Ordinarily intention is to be presumed from the reasonable consequences of the acts done. It is true that this presumption is rebuttable and may not sometimes be drawn. But ordinarily it is to be drawn. Therefore, when the prosecution proves the commission of the criminal act by accused persons there is very little left for the prosecution to prove its case and in such a case when the commission of the criminal act by the accused is proved, it cannot be said that there are no grounds for committing the accused persons to the Sessions Court for trial. It may be that in some cases there may be no 'sufficient ground' for committing the accused persons to the Sessions Court for trial. But it cannot be said that when the commission of the criminal act is proved, there are no grounds for committing the accused persons to the Sessions Court for trial. With great respect, therefore, I am of opinion that when the commission of the criminal act appears from the evidence and the documents the accused cannot be discharged under Section 207-A even if he can be discharged under Section 209. In such a case if the case is on a police report, accused cannot be discharged; but if the case is on a private complaint, the accused may in some cases be discharged.

19. It is next contended by the learned counsel that on the prosecution evidence itself, the theory of self-defence is proved. Even if that is so, that is for the Sessions Court to decide and not for the Magistrate to decide. In such a case if the commission of the criminal act is proved by the prosecution evidence, it cannot be said that there are no grounds, for committing the accused person to the Sessions Court for trial.

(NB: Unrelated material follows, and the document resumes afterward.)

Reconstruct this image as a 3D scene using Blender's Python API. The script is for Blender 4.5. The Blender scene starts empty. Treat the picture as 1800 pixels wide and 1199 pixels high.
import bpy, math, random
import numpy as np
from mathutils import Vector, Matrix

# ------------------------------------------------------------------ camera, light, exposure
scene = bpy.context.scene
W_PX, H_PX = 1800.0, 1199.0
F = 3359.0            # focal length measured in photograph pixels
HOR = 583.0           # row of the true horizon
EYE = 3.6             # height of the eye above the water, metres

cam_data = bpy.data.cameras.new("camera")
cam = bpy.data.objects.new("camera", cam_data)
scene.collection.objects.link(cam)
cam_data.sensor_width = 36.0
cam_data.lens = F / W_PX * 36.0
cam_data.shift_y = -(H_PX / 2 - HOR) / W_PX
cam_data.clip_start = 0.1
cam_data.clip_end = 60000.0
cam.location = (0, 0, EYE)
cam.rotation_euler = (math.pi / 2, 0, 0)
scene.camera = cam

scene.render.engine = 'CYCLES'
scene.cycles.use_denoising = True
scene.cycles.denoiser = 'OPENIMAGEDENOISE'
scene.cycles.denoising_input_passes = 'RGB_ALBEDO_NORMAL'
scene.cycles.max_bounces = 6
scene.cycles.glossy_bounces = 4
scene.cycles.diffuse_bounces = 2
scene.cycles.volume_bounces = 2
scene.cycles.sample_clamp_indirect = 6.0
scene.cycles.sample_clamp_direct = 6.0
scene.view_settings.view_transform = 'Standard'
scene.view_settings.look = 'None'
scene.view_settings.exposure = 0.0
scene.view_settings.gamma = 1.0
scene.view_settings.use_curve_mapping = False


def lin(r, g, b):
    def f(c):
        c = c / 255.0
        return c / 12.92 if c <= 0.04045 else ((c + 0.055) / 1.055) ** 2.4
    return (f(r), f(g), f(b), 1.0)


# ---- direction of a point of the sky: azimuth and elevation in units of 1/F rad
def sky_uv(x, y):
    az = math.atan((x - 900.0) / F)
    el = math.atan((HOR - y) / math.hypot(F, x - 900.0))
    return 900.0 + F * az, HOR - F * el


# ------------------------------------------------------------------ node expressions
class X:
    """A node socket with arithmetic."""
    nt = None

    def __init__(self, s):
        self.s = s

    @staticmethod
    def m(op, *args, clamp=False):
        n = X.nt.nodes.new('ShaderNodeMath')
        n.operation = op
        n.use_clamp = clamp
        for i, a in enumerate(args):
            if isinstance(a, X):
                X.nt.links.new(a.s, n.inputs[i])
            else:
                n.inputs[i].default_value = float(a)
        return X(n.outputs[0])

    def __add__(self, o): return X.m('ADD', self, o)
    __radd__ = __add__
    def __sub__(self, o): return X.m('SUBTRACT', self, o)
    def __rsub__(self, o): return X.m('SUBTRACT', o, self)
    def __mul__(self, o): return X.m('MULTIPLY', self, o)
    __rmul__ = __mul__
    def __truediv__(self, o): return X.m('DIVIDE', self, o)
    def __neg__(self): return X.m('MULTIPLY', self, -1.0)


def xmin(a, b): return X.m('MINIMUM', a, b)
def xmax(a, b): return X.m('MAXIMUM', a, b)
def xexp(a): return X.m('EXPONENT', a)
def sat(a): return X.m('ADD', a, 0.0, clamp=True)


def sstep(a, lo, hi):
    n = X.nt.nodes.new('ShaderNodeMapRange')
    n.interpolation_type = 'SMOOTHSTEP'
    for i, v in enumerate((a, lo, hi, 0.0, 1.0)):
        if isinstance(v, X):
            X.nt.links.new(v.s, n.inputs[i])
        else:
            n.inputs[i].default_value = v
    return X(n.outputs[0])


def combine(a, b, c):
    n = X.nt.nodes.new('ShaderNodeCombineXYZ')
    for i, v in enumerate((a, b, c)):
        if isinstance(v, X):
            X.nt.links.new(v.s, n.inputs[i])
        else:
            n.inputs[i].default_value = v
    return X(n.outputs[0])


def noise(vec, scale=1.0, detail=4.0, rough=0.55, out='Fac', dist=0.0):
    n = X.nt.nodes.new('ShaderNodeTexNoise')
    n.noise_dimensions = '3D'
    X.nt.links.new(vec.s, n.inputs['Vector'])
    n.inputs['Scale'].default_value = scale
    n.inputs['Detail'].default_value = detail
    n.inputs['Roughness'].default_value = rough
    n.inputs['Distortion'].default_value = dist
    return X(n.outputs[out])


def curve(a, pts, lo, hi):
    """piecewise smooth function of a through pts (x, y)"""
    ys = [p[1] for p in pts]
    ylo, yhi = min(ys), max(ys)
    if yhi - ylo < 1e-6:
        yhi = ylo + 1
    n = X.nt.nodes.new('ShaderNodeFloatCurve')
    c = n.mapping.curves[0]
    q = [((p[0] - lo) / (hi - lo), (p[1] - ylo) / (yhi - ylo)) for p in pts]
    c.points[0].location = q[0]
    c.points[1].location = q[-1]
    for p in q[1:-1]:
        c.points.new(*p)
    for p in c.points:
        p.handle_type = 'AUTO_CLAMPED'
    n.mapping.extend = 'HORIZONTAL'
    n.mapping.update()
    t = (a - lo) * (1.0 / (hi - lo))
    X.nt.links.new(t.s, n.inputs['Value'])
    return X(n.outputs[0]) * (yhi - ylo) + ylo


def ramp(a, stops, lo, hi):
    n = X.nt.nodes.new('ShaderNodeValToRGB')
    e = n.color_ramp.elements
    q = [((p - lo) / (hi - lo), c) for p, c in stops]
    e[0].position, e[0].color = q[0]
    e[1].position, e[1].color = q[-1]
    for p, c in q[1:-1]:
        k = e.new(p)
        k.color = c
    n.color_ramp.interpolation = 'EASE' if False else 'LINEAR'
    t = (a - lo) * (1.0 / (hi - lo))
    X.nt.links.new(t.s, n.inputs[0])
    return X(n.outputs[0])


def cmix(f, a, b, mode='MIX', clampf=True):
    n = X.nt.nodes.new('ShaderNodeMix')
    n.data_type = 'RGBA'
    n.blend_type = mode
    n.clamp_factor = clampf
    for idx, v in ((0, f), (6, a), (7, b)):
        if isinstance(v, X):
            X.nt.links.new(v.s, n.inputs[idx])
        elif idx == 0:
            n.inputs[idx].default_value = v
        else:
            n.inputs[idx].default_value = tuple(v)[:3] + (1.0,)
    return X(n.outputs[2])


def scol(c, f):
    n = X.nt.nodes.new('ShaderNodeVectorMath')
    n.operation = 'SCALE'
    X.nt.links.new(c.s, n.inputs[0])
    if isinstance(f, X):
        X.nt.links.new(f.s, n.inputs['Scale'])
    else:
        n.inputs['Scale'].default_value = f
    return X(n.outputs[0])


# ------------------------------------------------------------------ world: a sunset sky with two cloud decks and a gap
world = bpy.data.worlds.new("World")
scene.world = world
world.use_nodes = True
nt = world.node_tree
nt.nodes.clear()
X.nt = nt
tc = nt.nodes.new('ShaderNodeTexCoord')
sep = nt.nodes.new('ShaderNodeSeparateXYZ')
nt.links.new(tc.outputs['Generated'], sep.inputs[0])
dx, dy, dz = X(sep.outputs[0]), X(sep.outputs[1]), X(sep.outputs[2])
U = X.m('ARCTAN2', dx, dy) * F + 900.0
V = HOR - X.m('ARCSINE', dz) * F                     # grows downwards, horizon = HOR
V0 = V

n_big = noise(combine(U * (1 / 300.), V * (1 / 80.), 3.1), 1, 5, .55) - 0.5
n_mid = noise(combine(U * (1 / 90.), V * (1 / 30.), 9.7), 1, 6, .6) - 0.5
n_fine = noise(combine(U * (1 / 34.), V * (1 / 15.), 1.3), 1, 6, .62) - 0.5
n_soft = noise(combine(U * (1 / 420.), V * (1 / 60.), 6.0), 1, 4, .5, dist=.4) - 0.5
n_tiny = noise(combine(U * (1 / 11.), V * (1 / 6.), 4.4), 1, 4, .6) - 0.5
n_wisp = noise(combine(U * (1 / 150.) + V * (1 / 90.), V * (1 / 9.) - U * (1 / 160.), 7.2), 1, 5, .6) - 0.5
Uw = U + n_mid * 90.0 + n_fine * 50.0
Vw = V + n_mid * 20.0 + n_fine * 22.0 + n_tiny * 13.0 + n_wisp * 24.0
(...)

20. The order of discharge passed by the lower Court is set aside and the learned Magistrate is directed to commit accused Nos. 2 and 3 to the Sessions Court for trial. The order of discharge so far as accused No. 1 is concerned is confirmed.

21. The observations made by me do not deal with the appreciation of evidence or the weight to be attached to the prosecution evidence or thedefence case and the Sessions Court is entitled toarrive at its own decision in the matter.